To bring this system to life, all stakeholders (learners, education / training providers and employers) will have to agree and understand a common skills taxonomy. Further, a robust learning infrastructure will have to be built around this taxonomy. While this can seem very complex, we can turn to the world of the Indian UPI and digital payments infrastructure for inspiration.  

Creating an Open Learning Infrastructure: Taking inspiration from UPI

UPI (unified payments interface) is the golden child of digital payments in India, and the fastest growing most advanced payment systems in the world. UPI has become an integral component of India’s move towards Open Banking. It was a standard designed for radical interoperability between money custodians (banks), payment rails (card networks like Visa) and front end customer experiences (apps like Google pay). 

A simplified version of how the UPI works is here.

To create an open learning infrastructure like UPI, a National Learning Corporation (NLC), in partnership with employers, will have to create a continuously evolving skills taxonomy that covers all industries. The NLC can then accredit education and training companies as Learning Service Providers (LSPs). These providers use a Unified Learning Interface (ULI) to define a common standard for creating a learning experience. This could include name of skill, time spent, type of learning activity, proof of work outcome and assessment score.

Every adult learner is identified using a combination of phone number and a Virtual Learning Address (VLA). Learners can use third party apps to create LifeLong Learning Accounts (LILAs) and engage with LSPs along with a community of other adult learners. Past learning history gets captured inside the LILA, and a network of AI coaches and learning managers can use this data to guide learners towards personalised learning pathways as they navigate multiple job transitions. Individual learners can also become accredited LSPs based on their LILA data and demonstrated mastery over specific skills. This paves the path for a decentralised learning system where every adult learner can learn from everyone else.  
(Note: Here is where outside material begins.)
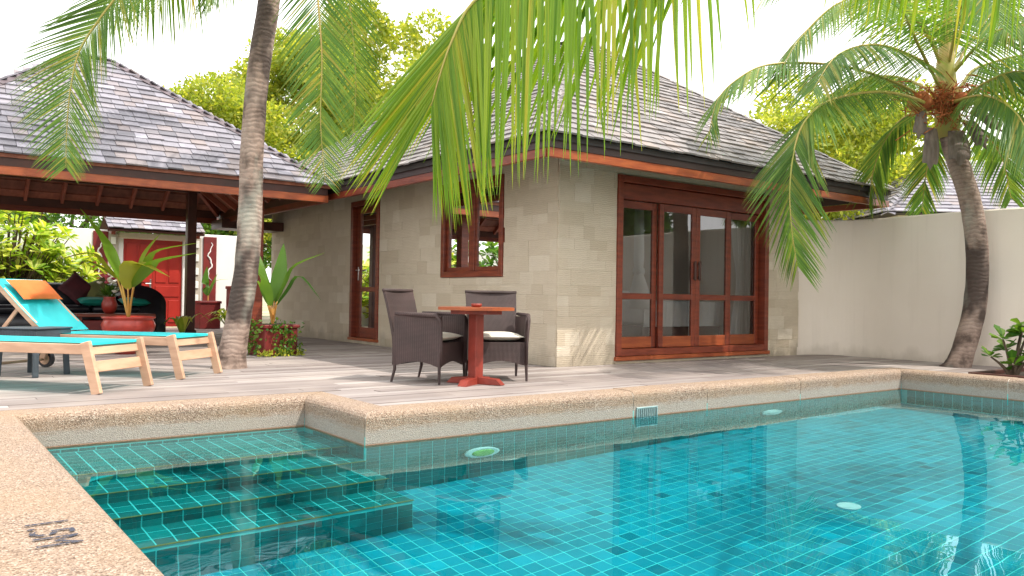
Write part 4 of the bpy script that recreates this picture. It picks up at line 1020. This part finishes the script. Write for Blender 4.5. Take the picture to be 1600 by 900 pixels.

There’s even an opportunity for the NLC to use a ‘Learnchain’ - a blockchain for learning to enhance security in which case employers can seamlessly pull verified skill profiles of learners while hiring for new jobs. 

You can read more about the ‘Learnchain’ here.

In a 100 year career, workers will have to continuously keep up with the emerging demands of the economy. The needs of adult learners will have to be put front and centre by seamlessly weaving learning and work. A new skills based open learning system will ensure that generations of learners build career mobility and are equipped with the relevant skills to thrive in the jobs of tomorrow.